**AIM OF THE TASK**
Write out the listing in full, matching it word for word.

**SUPPLIED MATERIAL**
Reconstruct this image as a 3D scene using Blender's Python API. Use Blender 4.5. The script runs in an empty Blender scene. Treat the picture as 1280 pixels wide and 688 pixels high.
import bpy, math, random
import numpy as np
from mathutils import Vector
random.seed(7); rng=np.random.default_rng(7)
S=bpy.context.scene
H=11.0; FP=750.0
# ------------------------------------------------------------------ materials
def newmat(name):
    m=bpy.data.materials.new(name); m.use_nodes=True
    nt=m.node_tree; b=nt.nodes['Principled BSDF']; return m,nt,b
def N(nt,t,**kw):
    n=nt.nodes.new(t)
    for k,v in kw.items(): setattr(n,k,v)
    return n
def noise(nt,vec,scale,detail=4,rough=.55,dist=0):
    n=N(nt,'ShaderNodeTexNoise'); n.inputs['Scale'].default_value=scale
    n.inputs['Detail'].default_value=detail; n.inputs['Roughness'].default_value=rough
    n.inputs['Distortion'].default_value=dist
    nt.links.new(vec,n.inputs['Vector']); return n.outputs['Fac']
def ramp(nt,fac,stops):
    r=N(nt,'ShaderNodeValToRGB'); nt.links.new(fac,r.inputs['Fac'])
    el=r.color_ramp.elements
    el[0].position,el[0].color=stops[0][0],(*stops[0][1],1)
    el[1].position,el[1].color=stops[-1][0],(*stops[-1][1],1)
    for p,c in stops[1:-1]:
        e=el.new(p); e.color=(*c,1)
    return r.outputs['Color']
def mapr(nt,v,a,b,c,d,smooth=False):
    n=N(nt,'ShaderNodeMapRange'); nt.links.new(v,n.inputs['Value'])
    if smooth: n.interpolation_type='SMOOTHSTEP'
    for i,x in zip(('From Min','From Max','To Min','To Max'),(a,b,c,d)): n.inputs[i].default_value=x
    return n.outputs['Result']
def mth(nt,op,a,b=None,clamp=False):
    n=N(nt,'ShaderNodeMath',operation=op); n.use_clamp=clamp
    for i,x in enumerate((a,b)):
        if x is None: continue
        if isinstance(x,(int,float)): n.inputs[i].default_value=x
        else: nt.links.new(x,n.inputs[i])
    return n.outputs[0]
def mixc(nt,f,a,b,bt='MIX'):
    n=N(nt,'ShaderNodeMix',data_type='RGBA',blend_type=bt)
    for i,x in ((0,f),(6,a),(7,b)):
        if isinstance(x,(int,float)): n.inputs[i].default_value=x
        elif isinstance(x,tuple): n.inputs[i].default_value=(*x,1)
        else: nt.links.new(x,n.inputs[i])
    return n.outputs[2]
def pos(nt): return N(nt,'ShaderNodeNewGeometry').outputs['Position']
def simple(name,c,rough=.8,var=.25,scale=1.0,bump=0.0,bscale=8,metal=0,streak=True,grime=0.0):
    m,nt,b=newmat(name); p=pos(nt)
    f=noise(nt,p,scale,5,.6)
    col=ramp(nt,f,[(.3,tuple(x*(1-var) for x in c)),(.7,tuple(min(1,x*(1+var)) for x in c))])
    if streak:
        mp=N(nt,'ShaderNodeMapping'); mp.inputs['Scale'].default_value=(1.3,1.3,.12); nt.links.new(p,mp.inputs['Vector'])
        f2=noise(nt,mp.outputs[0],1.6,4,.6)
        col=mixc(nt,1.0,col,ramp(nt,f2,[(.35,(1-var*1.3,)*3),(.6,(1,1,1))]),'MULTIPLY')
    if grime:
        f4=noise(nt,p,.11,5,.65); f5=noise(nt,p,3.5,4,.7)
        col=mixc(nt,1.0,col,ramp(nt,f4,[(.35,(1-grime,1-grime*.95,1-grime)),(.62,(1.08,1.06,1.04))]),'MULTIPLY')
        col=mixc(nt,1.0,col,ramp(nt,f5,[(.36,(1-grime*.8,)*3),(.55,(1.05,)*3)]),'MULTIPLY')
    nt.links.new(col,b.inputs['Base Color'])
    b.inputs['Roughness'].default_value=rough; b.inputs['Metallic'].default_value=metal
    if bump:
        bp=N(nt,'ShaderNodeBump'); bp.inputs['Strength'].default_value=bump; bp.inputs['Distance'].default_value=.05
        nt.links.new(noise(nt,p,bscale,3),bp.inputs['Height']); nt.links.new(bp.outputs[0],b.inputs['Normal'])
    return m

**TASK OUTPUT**
Reconstruct this image as a 3D scene using Blender's Python API. Use Blender 4.5. The script runs in an empty Blender scene. Treat the picture as 1280 pixels wide and 688 pixels high.
import bpy, math, random
import numpy as np
from mathutils import Vector
random.seed(7); rng=np.random.default_rng(7)
S=bpy.context.scene
H=11.0; FP=750.0
# ------------------------------------------------------------------ materials
def newmat(name):
    m=bpy.data.materials.new(name); m.use_nodes=True
    nt=m.node_tree; b=nt.nodes['Principled BSDF']; return m,nt,b
def N(nt,t,**kw):
    n=nt.nodes.new(t)
    for k,v in kw.items(): setattr(n,k,v)
    return n
def noise(nt,vec,scale,detail=4,rough=.55,dist=0):
    n=N(nt,'ShaderNodeTexNoise'); n.inputs['Scale'].default_value=scale
    n.inputs['Detail'].default_value=detail; n.inputs['Roughness'].default_value=rough
    n.inputs['Distortion'].default_value=dist
    nt.links.new(vec,n.inputs['Vector']); return n.outputs['Fac']
def ramp(nt,fac,stops):
    r=N(nt,'ShaderNodeValToRGB'); nt.links.new(fac,r.inputs['Fac'])
    el=r.color_ramp.elements
    el[0].position,el[0].color=stops[0][0],(*stops[0][1],1)
    el[1].position,el[1].color=stops[-1][0],(*stops[-1][1],1)
    for p,c in stops[1:-1]:
        e=el.new(p); e.color=(*c,1)
    return r.outputs['Color']
def mapr(nt,v,a,b,c,d,smooth=False):
    n=N(nt,'ShaderNodeMapRange'); nt.links.new(v,n.inputs['Value'])
    if smooth: n.interpolation_type='SMOOTHSTEP'
    for i,x in zip(('From Min','From Max','To Min','To Max'),(a,b,c,d)): n.inputs[i].default_value=x
    return n.outputs['Result']
def mth(nt,op,a,b=None,clamp=False):
    n=N(nt,'ShaderNodeMath',operation=op); n.use_clamp=clamp
    for i,x in enumerate((a,b)):
        if x is None: continue
        if isinstance(x,(int,float)): n.inputs[i].default_value=x
        else: nt.links.new(x,n.inputs[i])
    return n.outputs[0]
def mixc(nt,f,a,b,bt='MIX'):
    n=N(nt,'ShaderNodeMix',data_type='RGBA',blend_type=bt)
    for i,x in ((0,f),(6,a),(7,b)):
        if isinstance(x,(int,float)): n.inputs[i].default_value=x
        elif isinstance(x,tuple): n.inputs[i].default_value=(*x,1)
        else: nt.links.new(x,n.inputs[i])
    return n.outputs[2]
def pos(nt): return N(nt,'ShaderNodeNewGeometry').outputs['Position']
def simple(name,c,rough=.8,var=.25,scale=1.0,bump=0.0,bscale=8,metal=0,streak=True,grime=0.0):
    m,nt,b=newmat(name); p=pos(nt)
    f=noise(nt,p,scale,5,.6)
    col=ramp(nt,f,[(.3,tuple(x*(1-var) for x in c)),(.7,tuple(min(1,x*(1+var)) for x in c))])
    if streak:
        mp=N(nt,'ShaderNodeMapping'); mp.inputs['Scale'].default_value=(1.3,1.3,.12); nt.links.new(p,mp.inputs['Vector'])
        f2=noise(nt,mp.outputs[0],1.6,4,.6)
        col=mixc(nt,1.0,col,ramp(nt,f2,[(.35,(1-var*1.3,)*3),(.6,(1,1,1))]),'MULTIPLY')
    if grime:
        f4=noise(nt,p,.11,5,.65); f5=noise(nt,p,3.5,4,.7)
        col=mixc(nt,1.0,col,ramp(nt,f4,[(.35,(1-grime,1-grime*.95,1-grime)),(.62,(1.08,1.06,1.04))]),'MULTIPLY')
        col=mixc(nt,1.0,col,ramp(nt,f5,[(.36,(1-grime*.8,)*3),(.55,(1.05,)*3)]),'MULTIPLY')
    nt.links.new(col,b.inputs['Base Color'])
    b.inputs['Roughness'].default_value=rough; b.inputs['Metallic'].default_value=metal
    if bump:
        bp=N(nt,'ShaderNodeBump'); bp.inputs['Strength'].default_value=bump; bp.inputs['Distance'].default_value=.05
        nt.links.new(noise(nt,p,bscale,3),bp.inputs['Height']); nt.links.new(bp.outputs[0],b.inputs['Normal'])
    return m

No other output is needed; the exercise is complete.